» Your task: Quote the records below word for word, please, from the very first line through the one that contains "bpart(mb, 'cord_joiner', M['cord'])", and nothing beyond it.

» Input records:

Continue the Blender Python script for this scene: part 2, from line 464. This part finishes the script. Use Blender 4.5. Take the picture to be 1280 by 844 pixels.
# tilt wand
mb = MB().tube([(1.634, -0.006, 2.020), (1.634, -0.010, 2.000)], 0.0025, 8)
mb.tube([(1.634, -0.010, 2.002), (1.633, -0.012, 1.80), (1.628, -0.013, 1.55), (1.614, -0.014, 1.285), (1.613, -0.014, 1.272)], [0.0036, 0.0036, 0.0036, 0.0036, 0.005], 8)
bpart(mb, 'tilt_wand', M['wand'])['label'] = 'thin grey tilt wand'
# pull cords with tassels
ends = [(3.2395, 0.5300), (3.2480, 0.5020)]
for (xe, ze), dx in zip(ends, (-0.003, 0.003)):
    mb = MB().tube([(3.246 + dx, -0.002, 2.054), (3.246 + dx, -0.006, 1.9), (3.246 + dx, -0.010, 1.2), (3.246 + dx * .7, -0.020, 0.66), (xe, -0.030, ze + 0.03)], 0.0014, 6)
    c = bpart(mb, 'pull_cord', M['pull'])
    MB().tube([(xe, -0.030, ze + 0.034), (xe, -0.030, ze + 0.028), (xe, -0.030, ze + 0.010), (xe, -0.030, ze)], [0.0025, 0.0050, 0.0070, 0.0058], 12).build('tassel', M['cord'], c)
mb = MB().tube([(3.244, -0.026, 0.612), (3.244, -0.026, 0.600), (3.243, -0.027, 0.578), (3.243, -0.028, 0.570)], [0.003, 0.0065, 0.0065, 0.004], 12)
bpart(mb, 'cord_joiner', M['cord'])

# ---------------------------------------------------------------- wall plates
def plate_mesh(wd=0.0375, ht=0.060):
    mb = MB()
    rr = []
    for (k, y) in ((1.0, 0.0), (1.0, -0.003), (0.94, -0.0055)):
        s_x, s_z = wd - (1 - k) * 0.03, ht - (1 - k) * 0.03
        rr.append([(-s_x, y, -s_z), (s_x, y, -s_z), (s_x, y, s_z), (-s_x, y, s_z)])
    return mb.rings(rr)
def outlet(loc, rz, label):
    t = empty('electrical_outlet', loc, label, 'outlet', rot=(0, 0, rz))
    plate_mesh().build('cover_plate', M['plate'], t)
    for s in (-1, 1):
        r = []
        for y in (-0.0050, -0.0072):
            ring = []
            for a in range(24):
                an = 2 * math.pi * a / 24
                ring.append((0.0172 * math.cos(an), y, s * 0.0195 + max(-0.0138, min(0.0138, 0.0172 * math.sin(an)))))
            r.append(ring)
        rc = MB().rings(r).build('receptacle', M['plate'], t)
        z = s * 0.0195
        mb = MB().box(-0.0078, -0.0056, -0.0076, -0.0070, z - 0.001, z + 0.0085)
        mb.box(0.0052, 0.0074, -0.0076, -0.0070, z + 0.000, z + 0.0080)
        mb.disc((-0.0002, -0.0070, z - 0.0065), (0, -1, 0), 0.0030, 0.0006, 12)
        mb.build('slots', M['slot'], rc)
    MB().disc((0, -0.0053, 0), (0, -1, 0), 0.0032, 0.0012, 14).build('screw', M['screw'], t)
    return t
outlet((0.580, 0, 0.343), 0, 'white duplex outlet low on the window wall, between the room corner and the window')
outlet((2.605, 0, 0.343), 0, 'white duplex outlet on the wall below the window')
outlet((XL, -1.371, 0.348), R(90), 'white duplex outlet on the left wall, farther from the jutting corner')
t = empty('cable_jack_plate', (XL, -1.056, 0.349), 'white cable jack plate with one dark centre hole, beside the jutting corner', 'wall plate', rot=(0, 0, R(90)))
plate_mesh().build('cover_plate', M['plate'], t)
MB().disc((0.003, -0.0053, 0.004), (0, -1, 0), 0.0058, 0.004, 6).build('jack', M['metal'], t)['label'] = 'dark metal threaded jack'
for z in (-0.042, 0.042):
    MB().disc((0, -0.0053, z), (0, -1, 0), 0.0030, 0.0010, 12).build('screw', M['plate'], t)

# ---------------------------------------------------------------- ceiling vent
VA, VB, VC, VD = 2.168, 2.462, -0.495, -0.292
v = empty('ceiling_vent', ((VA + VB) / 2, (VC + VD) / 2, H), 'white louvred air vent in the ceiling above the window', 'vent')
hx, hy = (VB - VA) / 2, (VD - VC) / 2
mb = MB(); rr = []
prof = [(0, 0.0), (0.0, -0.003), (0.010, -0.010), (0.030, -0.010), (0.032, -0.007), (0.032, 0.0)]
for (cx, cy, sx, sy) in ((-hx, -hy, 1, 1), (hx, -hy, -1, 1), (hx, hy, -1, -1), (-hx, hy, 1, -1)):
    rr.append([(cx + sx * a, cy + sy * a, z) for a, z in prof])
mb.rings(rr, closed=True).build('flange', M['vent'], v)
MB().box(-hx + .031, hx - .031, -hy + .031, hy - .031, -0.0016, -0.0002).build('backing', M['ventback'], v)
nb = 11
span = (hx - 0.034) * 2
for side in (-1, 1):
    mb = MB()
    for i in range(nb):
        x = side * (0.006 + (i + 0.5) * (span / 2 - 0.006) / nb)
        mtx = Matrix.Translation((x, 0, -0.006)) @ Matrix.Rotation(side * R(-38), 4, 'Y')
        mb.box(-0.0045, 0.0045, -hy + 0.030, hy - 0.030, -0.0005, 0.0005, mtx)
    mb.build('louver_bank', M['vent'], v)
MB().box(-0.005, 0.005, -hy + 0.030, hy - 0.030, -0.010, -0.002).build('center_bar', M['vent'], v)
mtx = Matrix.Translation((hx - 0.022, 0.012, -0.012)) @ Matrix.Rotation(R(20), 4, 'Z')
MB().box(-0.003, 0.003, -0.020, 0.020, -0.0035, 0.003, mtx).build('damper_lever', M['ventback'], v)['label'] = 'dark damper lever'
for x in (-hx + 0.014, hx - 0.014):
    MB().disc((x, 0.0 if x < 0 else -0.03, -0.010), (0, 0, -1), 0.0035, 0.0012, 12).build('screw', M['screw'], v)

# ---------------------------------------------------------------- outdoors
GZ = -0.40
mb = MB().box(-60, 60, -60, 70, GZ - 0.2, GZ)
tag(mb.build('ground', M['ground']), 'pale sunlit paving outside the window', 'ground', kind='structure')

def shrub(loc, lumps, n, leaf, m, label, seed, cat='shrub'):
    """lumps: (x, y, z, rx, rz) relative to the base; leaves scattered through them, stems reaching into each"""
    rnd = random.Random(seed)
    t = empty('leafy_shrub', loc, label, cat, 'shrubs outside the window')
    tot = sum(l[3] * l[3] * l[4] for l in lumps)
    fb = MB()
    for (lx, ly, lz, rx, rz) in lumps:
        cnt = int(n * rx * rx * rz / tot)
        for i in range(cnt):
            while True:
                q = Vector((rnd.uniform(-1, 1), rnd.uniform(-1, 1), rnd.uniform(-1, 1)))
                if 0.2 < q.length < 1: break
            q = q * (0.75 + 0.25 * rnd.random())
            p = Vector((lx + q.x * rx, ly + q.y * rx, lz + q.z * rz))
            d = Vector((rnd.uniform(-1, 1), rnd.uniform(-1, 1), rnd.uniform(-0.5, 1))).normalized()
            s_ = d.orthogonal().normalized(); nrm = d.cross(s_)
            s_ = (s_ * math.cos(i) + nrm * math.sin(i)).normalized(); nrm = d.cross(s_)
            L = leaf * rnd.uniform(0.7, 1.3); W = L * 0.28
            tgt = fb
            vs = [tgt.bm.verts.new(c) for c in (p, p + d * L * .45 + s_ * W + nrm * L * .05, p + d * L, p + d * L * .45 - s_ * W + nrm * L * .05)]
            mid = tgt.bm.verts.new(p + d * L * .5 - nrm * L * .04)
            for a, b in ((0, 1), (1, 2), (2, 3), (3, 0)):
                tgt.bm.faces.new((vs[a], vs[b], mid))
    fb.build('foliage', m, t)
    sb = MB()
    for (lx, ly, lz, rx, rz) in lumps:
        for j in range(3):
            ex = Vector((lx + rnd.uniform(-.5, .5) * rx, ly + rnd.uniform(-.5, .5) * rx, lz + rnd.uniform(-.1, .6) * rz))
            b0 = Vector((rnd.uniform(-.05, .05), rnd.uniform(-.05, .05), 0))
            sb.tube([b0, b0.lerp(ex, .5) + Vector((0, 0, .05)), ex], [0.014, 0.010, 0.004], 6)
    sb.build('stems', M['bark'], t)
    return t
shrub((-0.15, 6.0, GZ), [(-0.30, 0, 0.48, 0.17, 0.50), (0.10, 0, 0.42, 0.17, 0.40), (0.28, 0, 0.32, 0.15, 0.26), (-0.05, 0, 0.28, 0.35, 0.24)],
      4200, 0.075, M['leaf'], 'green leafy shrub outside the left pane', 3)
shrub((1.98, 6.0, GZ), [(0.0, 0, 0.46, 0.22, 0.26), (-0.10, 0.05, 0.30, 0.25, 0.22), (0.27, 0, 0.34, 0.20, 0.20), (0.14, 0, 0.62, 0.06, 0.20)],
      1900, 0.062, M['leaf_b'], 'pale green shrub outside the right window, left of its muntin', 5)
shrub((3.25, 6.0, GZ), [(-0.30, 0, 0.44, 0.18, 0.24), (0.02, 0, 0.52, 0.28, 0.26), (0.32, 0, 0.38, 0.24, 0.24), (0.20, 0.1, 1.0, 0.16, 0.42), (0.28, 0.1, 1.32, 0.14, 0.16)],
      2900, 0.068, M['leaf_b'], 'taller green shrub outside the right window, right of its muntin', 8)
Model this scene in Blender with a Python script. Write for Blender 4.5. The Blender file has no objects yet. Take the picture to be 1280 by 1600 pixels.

» Output below:
Continue the Blender Python script for this scene: part 2, from line 464. This part finishes the script. Use Blender 4.5. Take the picture to be 1280 by 844 pixels.
# tilt wand
mb = MB().tube([(1.634, -0.006, 2.020), (1.634, -0.010, 2.000)], 0.0025, 8)
mb.tube([(1.634, -0.010, 2.002), (1.633, -0.012, 1.80), (1.628, -0.013, 1.55), (1.614, -0.014, 1.285), (1.613, -0.014, 1.272)], [0.0036, 0.0036, 0.0036, 0.0036, 0.005], 8)
bpart(mb, 'tilt_wand', M['wand'])['label'] = 'thin grey tilt wand'
# pull cords with tassels
ends = [(3.2395, 0.5300), (3.2480, 0.5020)]
for (xe, ze), dx in zip(ends, (-0.003, 0.003)):
    mb = MB().tube([(3.246 + dx, -0.002, 2.054), (3.246 + dx, -0.006, 1.9), (3.246 + dx, -0.010, 1.2), (3.246 + dx * .7, -0.020, 0.66), (xe, -0.030, ze + 0.03)], 0.0014, 6)
    c = bpart(mb, 'pull_cord', M['pull'])
    MB().tube([(xe, -0.030, ze + 0.034), (xe, -0.030, ze + 0.028), (xe, -0.030, ze + 0.010), (xe, -0.030, ze)], [0.0025, 0.0050, 0.0070, 0.0058], 12).build('tassel', M['cord'], c)
mb = MB().tube([(3.244, -0.026, 0.612), (3.244, -0.026, 0.600), (3.243, -0.027, 0.578), (3.243, -0.028, 0.570)], [0.003, 0.0065, 0.0065, 0.004], 12)
bpart(mb, 'cord_joiner', M['cord'])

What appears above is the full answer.